The two leaders, whose countries are members of the International Conference on the Great Lakes Region (ICGLR), have instructed police officials in their respective countries to share information on suspects in this case, as well as commodity traders regularly recorded in the two countries.

They stressed the need to implement the Lusaka and Nairobi Protocols on the management of mineral resources and agreed that the Kenyan authorities should “vigorously” pursue the ongoing investigations to their conclusion.

A Kenya Revenue Authority (KRA) officer investigating the gold smuggling was shot dead at his gate, Police commissioner Matthew Iteere told reporters last Monday in Nairobi.

Presidents Kabila and Kibaki acknowledged that the illegal exploitation of mineral resources has been a source of conflict in eastern DRC. They therefore welcomed the adoption of the Lusaka Protocol, which commits member states of the ICGLR to work together to end the illegal exploitation of mineral resources in the region.

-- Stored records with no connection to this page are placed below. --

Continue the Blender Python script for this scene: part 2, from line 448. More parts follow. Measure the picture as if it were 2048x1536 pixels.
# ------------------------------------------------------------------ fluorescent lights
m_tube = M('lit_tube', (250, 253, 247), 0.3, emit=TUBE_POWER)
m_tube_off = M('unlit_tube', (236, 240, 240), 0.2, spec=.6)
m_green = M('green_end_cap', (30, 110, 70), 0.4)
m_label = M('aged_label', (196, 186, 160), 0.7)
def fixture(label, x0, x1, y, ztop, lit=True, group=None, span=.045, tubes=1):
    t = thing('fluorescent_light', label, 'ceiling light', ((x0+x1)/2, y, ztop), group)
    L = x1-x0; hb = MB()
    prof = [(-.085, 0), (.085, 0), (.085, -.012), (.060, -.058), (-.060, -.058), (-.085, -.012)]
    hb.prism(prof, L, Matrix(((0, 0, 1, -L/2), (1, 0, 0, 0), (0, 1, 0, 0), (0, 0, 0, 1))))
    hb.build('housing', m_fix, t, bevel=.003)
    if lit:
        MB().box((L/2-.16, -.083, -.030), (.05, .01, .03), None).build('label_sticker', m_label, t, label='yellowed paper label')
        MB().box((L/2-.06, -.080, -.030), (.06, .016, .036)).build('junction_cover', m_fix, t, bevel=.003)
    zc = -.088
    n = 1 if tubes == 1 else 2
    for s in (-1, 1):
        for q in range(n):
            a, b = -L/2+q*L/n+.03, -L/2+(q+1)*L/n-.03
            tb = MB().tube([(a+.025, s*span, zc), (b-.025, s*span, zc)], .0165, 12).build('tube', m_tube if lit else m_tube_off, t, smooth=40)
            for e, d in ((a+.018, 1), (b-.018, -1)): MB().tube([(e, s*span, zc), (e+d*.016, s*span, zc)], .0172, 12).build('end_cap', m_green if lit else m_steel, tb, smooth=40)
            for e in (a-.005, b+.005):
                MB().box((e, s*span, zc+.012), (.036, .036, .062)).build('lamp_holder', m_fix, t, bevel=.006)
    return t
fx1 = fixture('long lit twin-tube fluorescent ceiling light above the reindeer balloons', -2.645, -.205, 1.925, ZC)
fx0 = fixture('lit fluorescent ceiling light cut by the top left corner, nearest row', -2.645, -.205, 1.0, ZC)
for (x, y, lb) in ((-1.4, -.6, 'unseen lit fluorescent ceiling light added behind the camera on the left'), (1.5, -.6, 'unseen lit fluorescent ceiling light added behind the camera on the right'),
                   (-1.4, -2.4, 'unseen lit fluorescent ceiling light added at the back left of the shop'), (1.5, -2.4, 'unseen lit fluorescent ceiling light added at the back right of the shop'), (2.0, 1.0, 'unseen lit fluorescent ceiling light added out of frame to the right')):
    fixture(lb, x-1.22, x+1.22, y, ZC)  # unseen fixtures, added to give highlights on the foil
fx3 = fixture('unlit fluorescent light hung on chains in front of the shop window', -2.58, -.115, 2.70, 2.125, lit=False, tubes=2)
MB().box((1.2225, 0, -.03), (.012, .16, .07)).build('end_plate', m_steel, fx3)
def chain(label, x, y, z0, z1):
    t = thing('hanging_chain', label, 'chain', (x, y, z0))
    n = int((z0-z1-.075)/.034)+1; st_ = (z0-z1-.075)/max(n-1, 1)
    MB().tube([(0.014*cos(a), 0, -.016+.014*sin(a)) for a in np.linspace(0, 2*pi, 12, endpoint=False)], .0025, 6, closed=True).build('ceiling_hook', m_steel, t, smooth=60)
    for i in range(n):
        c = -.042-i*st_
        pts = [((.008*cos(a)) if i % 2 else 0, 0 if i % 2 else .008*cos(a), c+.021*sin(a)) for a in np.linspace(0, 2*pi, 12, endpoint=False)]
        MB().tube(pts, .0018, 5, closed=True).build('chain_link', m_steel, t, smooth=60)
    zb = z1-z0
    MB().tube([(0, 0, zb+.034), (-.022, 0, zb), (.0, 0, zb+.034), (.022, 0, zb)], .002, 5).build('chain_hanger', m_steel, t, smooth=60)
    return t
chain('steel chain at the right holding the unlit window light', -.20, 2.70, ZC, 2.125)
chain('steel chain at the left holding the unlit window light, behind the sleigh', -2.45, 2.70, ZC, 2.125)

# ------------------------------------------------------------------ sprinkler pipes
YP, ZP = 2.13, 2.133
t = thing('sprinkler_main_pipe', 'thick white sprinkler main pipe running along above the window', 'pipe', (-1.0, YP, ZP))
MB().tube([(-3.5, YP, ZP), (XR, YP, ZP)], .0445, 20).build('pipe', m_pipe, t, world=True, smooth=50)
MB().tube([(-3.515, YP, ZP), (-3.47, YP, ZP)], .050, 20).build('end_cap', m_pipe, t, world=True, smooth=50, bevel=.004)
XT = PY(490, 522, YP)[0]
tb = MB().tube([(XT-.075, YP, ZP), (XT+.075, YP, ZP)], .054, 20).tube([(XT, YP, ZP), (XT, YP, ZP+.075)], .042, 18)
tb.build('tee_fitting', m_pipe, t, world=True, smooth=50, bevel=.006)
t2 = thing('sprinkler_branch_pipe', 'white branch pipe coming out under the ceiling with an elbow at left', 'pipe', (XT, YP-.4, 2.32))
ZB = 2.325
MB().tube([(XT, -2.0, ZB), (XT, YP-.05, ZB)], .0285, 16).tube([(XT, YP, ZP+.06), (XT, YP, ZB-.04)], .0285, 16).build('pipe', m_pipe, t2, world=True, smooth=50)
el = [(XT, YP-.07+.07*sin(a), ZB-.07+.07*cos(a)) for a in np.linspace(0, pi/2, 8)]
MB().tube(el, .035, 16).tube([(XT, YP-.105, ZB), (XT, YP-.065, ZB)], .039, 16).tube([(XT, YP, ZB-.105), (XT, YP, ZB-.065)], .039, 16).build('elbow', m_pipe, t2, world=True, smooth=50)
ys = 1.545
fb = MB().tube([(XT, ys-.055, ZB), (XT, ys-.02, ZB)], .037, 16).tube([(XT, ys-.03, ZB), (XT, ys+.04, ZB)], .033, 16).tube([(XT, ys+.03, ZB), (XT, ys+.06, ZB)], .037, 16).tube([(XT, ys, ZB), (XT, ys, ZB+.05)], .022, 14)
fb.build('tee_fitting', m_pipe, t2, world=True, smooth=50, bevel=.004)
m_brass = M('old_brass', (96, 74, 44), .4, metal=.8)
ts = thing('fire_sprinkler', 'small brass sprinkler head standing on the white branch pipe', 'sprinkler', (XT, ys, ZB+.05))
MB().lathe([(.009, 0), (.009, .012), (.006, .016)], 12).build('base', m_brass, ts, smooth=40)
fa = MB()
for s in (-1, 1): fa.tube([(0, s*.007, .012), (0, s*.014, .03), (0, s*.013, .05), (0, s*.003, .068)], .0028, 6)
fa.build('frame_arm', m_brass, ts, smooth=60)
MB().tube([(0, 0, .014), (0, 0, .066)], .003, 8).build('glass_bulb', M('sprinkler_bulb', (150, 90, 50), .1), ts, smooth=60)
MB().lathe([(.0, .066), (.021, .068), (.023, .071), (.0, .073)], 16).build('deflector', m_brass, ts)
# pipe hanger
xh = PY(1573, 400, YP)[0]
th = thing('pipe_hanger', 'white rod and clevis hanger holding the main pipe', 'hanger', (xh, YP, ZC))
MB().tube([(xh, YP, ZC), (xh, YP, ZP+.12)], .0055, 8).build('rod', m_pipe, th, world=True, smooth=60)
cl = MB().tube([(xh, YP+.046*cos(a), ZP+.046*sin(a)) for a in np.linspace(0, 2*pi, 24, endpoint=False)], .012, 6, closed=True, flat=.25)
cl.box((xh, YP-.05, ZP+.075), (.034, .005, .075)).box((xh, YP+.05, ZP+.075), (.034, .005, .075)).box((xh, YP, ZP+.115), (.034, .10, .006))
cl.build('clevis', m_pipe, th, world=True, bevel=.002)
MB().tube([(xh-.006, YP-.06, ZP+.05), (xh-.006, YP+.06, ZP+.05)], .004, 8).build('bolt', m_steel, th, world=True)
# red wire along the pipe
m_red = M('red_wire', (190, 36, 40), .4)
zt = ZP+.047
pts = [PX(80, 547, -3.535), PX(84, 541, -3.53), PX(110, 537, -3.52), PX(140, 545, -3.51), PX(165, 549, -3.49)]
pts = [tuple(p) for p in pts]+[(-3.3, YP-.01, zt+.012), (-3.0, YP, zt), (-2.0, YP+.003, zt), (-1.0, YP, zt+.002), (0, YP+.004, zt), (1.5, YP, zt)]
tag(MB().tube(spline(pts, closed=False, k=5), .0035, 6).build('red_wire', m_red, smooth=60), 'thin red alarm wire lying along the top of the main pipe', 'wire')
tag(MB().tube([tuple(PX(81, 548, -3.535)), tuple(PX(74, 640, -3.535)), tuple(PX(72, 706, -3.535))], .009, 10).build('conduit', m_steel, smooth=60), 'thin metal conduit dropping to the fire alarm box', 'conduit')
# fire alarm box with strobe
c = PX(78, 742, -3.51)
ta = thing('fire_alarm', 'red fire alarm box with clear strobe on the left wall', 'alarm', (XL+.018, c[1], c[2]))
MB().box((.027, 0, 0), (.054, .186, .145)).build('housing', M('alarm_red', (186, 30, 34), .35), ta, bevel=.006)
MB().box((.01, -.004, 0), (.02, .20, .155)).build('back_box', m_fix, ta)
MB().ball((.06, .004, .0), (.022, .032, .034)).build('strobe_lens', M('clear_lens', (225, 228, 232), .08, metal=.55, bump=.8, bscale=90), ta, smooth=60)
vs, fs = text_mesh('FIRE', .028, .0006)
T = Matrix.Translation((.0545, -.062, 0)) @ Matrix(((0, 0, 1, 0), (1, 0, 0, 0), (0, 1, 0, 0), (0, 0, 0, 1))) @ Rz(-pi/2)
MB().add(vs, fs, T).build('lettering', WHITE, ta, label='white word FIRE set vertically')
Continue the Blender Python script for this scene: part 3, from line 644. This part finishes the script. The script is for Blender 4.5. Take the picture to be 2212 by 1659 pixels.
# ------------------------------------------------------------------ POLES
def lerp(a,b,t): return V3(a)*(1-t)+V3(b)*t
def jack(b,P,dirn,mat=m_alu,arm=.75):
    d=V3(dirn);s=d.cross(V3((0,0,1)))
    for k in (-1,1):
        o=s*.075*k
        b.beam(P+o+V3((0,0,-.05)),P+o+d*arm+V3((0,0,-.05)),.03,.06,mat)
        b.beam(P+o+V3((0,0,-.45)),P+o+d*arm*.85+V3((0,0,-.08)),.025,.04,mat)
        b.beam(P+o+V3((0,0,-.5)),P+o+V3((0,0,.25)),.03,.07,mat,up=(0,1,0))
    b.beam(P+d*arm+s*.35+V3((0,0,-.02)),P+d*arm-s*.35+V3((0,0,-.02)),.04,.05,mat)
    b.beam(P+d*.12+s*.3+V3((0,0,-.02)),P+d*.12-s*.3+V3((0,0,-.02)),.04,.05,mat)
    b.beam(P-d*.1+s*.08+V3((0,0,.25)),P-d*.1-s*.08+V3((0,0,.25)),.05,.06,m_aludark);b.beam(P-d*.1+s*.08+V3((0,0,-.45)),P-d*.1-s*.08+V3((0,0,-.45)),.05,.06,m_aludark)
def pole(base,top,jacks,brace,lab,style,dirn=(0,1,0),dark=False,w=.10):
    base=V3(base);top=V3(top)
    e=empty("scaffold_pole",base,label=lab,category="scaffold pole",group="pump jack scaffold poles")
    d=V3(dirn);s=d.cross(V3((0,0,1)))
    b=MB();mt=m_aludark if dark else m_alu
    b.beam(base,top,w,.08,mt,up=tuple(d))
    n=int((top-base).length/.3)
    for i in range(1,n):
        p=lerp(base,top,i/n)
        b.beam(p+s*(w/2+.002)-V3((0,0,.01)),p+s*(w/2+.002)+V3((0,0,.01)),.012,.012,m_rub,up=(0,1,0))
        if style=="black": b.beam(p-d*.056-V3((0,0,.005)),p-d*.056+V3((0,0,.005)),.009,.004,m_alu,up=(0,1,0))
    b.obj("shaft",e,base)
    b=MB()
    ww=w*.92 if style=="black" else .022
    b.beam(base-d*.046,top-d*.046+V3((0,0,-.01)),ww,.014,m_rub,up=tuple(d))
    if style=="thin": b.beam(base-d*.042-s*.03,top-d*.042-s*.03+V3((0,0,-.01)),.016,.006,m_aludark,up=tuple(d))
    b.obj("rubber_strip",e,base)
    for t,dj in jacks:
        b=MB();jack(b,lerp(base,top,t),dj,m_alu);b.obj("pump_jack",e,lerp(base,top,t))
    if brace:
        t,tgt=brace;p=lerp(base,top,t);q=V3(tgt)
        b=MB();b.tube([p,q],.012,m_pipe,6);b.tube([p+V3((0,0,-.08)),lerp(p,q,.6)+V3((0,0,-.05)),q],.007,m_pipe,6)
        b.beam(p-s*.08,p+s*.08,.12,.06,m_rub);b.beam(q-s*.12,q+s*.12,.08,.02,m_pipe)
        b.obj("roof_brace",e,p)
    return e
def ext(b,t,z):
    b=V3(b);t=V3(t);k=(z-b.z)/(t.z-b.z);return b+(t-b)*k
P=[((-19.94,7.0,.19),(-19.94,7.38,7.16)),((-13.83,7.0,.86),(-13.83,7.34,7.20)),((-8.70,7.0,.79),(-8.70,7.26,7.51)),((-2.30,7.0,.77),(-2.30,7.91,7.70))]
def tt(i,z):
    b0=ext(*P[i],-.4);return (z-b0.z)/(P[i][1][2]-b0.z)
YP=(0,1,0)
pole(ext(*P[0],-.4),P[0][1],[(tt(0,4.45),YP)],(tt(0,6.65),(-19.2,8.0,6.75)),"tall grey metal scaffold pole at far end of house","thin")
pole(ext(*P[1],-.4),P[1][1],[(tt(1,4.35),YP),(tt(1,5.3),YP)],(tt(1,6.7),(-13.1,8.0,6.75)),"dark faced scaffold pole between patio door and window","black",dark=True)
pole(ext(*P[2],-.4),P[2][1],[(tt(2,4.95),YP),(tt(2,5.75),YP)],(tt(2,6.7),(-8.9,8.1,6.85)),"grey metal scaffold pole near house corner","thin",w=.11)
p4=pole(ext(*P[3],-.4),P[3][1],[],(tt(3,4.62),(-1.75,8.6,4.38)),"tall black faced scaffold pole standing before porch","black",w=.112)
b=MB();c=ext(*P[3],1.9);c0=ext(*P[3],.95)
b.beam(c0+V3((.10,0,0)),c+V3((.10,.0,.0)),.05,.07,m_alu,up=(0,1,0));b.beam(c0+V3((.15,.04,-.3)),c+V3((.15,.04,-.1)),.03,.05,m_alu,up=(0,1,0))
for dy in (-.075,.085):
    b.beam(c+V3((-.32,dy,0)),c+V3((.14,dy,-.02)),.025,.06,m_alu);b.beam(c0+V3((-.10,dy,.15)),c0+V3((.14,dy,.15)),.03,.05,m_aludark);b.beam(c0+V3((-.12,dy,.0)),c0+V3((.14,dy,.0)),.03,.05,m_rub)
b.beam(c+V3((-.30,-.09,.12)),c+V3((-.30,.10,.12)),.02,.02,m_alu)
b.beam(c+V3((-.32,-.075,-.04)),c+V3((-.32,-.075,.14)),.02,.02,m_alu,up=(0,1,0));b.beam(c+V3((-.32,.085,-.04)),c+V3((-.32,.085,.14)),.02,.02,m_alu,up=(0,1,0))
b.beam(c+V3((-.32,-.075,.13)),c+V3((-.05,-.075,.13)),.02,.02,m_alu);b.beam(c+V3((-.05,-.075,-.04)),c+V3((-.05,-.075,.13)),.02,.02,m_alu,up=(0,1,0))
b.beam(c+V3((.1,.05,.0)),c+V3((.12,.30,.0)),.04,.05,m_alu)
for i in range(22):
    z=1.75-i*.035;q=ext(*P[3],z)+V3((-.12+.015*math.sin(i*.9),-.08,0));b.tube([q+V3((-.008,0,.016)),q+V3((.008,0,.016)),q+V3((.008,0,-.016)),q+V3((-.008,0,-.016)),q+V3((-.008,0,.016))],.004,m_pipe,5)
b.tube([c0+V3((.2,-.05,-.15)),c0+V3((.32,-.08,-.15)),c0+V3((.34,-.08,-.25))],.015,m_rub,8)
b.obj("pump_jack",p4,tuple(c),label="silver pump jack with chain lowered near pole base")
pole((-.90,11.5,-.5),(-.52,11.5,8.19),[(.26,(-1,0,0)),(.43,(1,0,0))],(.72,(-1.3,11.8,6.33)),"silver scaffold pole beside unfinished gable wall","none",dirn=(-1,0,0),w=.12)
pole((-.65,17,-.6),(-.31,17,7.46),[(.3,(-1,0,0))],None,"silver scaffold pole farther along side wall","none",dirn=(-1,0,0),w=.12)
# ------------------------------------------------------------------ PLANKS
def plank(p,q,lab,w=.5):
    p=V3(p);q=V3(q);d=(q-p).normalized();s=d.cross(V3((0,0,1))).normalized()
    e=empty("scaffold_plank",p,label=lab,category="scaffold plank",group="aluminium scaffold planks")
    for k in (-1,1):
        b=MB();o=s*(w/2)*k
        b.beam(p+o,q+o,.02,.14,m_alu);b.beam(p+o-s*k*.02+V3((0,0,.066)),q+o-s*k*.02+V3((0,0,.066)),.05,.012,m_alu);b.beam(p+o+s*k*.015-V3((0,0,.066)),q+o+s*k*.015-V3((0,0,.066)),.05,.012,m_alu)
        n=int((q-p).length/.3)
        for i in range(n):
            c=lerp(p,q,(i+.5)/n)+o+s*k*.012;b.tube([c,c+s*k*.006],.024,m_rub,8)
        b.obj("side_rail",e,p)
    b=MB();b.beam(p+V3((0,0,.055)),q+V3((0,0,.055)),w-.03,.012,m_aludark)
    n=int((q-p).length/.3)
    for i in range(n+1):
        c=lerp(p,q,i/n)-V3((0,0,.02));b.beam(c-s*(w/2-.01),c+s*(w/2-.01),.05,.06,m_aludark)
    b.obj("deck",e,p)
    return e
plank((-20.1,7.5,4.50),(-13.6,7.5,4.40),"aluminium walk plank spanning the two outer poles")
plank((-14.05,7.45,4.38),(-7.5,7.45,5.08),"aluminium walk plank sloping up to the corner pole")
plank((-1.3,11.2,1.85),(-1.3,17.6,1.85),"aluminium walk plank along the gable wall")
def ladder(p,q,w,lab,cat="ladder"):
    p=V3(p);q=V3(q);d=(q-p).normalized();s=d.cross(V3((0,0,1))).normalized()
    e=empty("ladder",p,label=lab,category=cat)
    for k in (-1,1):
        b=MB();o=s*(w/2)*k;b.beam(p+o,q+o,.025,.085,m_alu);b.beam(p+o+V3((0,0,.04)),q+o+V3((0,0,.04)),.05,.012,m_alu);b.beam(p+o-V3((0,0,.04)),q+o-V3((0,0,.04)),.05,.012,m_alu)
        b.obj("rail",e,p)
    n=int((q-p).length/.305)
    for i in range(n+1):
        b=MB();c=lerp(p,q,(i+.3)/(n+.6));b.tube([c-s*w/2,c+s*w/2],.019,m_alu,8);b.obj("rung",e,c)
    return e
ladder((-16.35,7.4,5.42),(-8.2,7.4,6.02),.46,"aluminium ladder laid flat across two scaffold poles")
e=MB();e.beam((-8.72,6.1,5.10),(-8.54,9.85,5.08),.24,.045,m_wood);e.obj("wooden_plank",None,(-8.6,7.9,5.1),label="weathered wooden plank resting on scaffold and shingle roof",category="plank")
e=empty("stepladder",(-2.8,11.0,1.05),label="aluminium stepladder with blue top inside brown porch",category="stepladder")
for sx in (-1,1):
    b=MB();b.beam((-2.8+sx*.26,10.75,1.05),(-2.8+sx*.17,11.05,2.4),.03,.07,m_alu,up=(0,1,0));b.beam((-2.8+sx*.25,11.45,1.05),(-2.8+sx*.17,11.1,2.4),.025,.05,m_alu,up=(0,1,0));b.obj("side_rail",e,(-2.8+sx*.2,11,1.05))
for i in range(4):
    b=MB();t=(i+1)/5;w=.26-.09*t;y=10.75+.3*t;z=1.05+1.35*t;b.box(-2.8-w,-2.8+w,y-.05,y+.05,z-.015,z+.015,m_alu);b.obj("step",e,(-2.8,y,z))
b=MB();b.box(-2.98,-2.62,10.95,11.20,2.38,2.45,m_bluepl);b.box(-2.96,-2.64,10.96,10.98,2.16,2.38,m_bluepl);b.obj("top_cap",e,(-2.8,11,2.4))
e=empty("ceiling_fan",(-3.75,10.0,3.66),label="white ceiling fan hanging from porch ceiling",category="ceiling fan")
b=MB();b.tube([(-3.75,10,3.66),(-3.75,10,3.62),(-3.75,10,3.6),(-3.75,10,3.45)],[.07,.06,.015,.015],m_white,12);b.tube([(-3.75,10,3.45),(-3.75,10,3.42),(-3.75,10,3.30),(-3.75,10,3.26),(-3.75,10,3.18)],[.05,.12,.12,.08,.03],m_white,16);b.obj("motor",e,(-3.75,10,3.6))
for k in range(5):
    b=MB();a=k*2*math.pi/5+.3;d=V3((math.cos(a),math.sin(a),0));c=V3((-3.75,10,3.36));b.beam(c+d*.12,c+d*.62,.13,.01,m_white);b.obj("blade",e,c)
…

In addition to questions related to the illegal exploitation of mineral resources in the Great Lakes, the two Heads of State expressed their satisfaction with the peace prevailing in the region. They insisted on the need to develop further cooperation in the framework of the ICGLR by capitalizing on the positive results achieved to this day.

Meeting for the second time, President Kabila was accompanied by the Minister of International and Regional Cooperation, Raymond Tshibanda, and the Minister of Mines, Martin Kabwelulu. President Mwai Kibaki was accompanied by Prime Minister Raila Odinga and the Minister of Foreign Affairs, George Saitoti.